America. And not someplace interesting, either: upstate New York.

It is election season, 2008, and Sigrid is plunged into a United States where race and identity, politics and promise, reverberate in every aspect of daily life.

AUGUST

Why Did You Lie? (Yrsa Sigurðardóttir)

A journalist on the track of an old case attempts suicide. An ordinary couple return from a house swap in the states to find their home in disarray and their guests seemingly missing. Four strangers struggle to find shelter on a windswept spike of rock in the middle of a raging sea.

They have one thing in common: they all lied. And someone is determined to punish them…

SEPTEMBER

The Ice Beneath Her (Camilla Grebe)

An unidentified woman lies beheaded in a posh suburban home—a brutal crime made all the more disturbing by its uncanny resemblance to an unsolved killing ten years earlier.

In search of a motive, homicide detectives Peter Lindgren and Manfred Olsson turn to the brilliant criminal profiler Hanne Lagerlind-Schön. But they’re not the only ones searching in a chilling dance of obsession, vengeance, madness, and love gone hellishly wrong.

OCTOBER

Let The Right One In (John Ajvide Lindqvist)

It is autumn 1981 when the inconceivable comes to Blackeberg, a suburb in Sweden. The body of a teenage boy is found, emptied of blood, the murder rumored to be part of a ritual killing. Twelve-year-old Oskar is personally hoping that revenge has come at long last—revenge for the bullying he endures at school, day after day.

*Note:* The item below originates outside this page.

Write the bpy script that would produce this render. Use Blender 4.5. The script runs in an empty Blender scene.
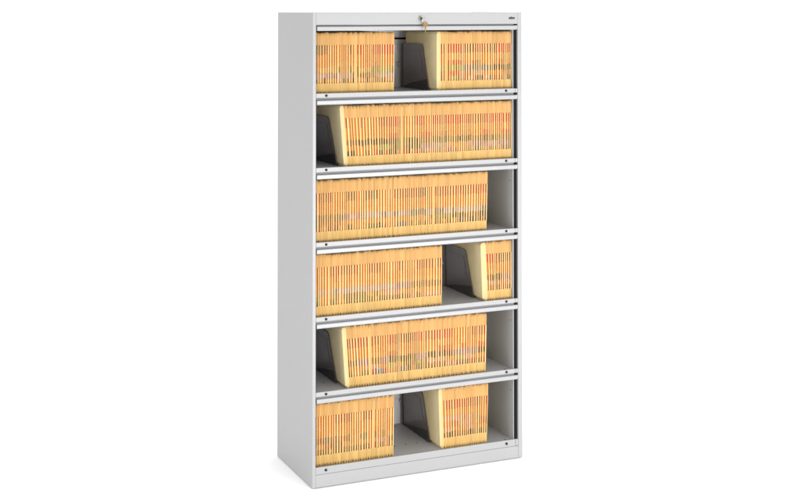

But the murder is not the most important thing on his mind. A new girl has moved in next door—a girl who has never seen a Rubik’s Cube before, but who can solve it at once. There is something wrong with her, though, something odd. And she only comes out at night…. 

NOVEMBER

Death Deserved (Jørn Lier Horst & Thomas Enger)

Oslo, 2018. Former long-distance runner Sonja Nordstrøm never shows at the launch of her controversial autobiography. When celebrity blogger Emma Ramm visits Nordstrøm’s home later that day, she finds the door unlocked and signs of a struggle inside.

Police officer Alexander Blix is appointed to head up the missing-persons investigation, but he still bears the emotional scars of a hostage situation nineteen years earlier, when he killed the father of a five-year-old girl. Traces of Nordstrøm soon show up at different locations, but the appearance of the clues appear to be carefully calculated, evidence of a bigger picture that he’s just not seeing…

DECEMBER

The Mist (Ragnar Jónasson)

1987. An isolated farm house in the east of Iceland.

The snowstorm should have shut everybody out. But it didn’t.

The couple should never have let him in. But they did.

An unexpected guest, a liar, a killer. Not all will survive the night. And Detective Hulda will be haunted forever.